After significant returns over the last 48 hours, the project passed the 50% threshold on Friday afternoon. Angus is no longer heading to the slaughterhouse.

Even though his life was spared, it is hard not to view Our Cow Angus as a failure. The experiment did not spark meaningful conversations on animal rights or the food and fashion industries. Much of the public discourse occurred over platforms like Instagram, Discord and Reddit, where comments have been polarising. There have been some meaningful remarks, including concerns about hinging an animal’s life on an art project, as well as broader points about the dialogue over Angus as a microcosm for discourse more globally. But unfortunately, the engagement through these outlets (particularly Discord and Reddit, where users favour anonymity) led to a barrage of inflammatory quips and insensitive memes intended to provoke further division. For a project that aimed to narrow the gap between buyers and the products they consume, the actual result worsened the distance, flattening intellectual dialogue.

The MSCHF collective is far from the only artist to use living animals in an art project. In 2000, the Chilean artist Marco Evaristti unveiled Helena, a disturbing installation of blenders, each containing a goldfish vulnerable to any visitor who wished to turn the machine on—leading to the deaths of at least two fish. The artist staged an equally despicable installation in 2025, leaving three piglets to starve to death in a cage (they were thankfully rescued by an animal rights group). In 2014, the Aspen Art Museum came under fire for exhibiting tortoises with iPads attached to their shells, which wandered around the museum’s rooftop as part of Cai Guo-Qiang’s exhibition Moving Ghost Town. And in 2017, three pieces in Art and China After 1989: Theater of the World at the Guggenheim were removed due to their use of animals, including Huang Yong Ping’s Theater of the World (1993), which features live reptiles and insects.

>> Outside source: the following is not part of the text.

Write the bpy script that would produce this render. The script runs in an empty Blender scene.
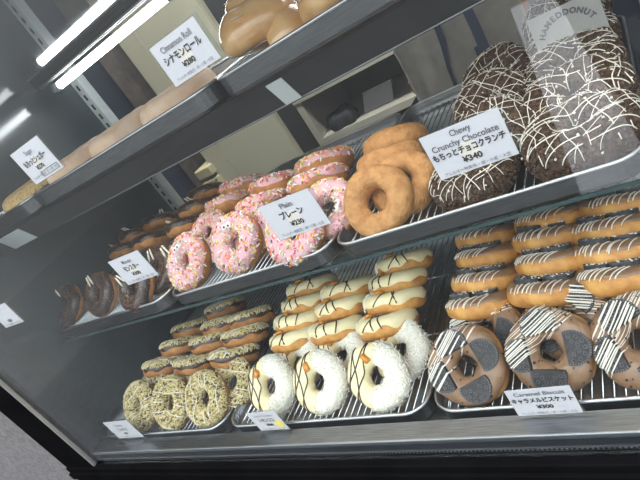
import bpy, bmesh, math, random
from mathutils import Vector, Matrix, Euler

# ------------------------------------------------------------------ camera, sky, sun, exposure
scene = bpy.context.scene
COL = scene.collection
H = 1.25                      # the camera stands 1.25 m above the floor; coordinates below are relative to it
PI = math.pi

cam_data = bpy.data.cameras.new('camera')
cam = bpy.data.objects.new('camera', cam_data)
COL.objects.link(cam)
RX = ((0.7761440, -0.2483661, -0.5795814), (0.3441728, -0.6032990, 0.7194272), (-0.5283422, -0.7578553, -0.3827661))
m = Matrix.Identity(4)
for i in range(3):
    m[i][0], m[i][1], m[i][2] = RX[i][0], -RX[i][1], -RX[i][2]
m[2][3] = H
cam.matrix_world = m
cam_data.sensor_width = 36.0
cam_data.lens = 541.39 / 640 * 36.0
cam_data.clip_start = 0.01
scene.camera = cam

world = bpy.data.worlds.new('world')
scene.world = world
world.use_nodes = True
bg = world.node_tree.nodes['Background']
bg.inputs['Color'].default_value = (0.93, 0.96, 1.0, 1)
# overcast sky: brighter overhead than at the horizon
_nt = world.node_tree
_tc = _nt.nodes.new('ShaderNodeTexCoord')
_sp = _nt.nodes.new('ShaderNodeSeparateXYZ')
_mx = _nt.nodes.new('ShaderNodeMath'); _mx.operation = 'MAXIMUM'; _mx.inputs[1].default_value = 0.0
_ma = _nt.nodes.new('ShaderNodeMath'); _ma.operation = 'MULTIPLY_ADD'
_ma.inputs[1].default_value = 3.2; _ma.inputs[2].default_value = 0.36
_nt.links.new(_tc.outputs['Generated'], _sp.inputs[0])
_nt.links.new(_sp.outputs['Z'], _mx.inputs[0])
_nt.links.new(_mx.outputs[0], _ma.inputs[0])
_nt.links.new(_ma.outputs[0], bg.inputs['Strength'])

sun_data = bpy.data.lights.new('sun', 'SUN')
sun_data.energy = 2.8
sun_data.angle = 0.02
sun_data.color = (1.0, 0.95, 0.86)
sun = bpy.data.objects.new('sun', sun_data)
COL.objects.link(sun)
sun.rotation_euler = Euler((math.radians(-38), 0, math.radians(12)))   # comes over the roof of the shop
sun.location = (0, 4, 6)

vs = scene.view_settings
vs.view_transform = 'Standard'
vs.look = 'None'
vs.gamma = 1.0
vs.use_curve_mapping = False
vs.exposure = 0.8

random.seed(7)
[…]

The design for the handbags that four buyers would have received if MSCHF’s project Our Cow Angus (2024-26) had turned out differently Courtesy MSCHF

In these earlier cases, artists brought the animals into the space of the gallery (and in some instances intentionally put them in harm’s way), confronting visitors with a tangible reminder of the life being used as a spectacle. In MSCHF’s project, the conceptual distance may have been too wide.

For its part, MSCHF has been sending buyers photos of Angus, updates on the status of his rescue and links to the Remorse Portal. “With the exception of sharing some audience-made content specifically about the intersection of meat/climate/deforestation, our communications to buyers have been limited to documenting Angus in particular, albeit with some anthropomorphism and pathos,” Wiesner says.

Updates have also been shared periodically on the project’s website, and MSCHF has offered the occasional reminder of how to save Angus on its social media platforms, including information earlier this week on how to buy tokens on the secondary market and then return them. Ironically, this particular post was shared the same day that MSCHF advertised its latest leather handbags for sale, products unrelated to Angus.

Whether social media commenters even own an Angus token is unclear. When asked what the project achieved, a representative for MSCHF said: “It has generated an ecosystem around Angus larger than just the buyers and sellers and burger and bag tokens—larger, I think, than we expected. We’ve met people around the world who have followed the life of this cow.”

As a conceptual project that lives online, Our Cow Angus didn’t so much reveal the perils of the agriculture and fashion industries as it showed the pitfalls of a form of public debate now dominated by anonymity, rage-baiting and dichotomy.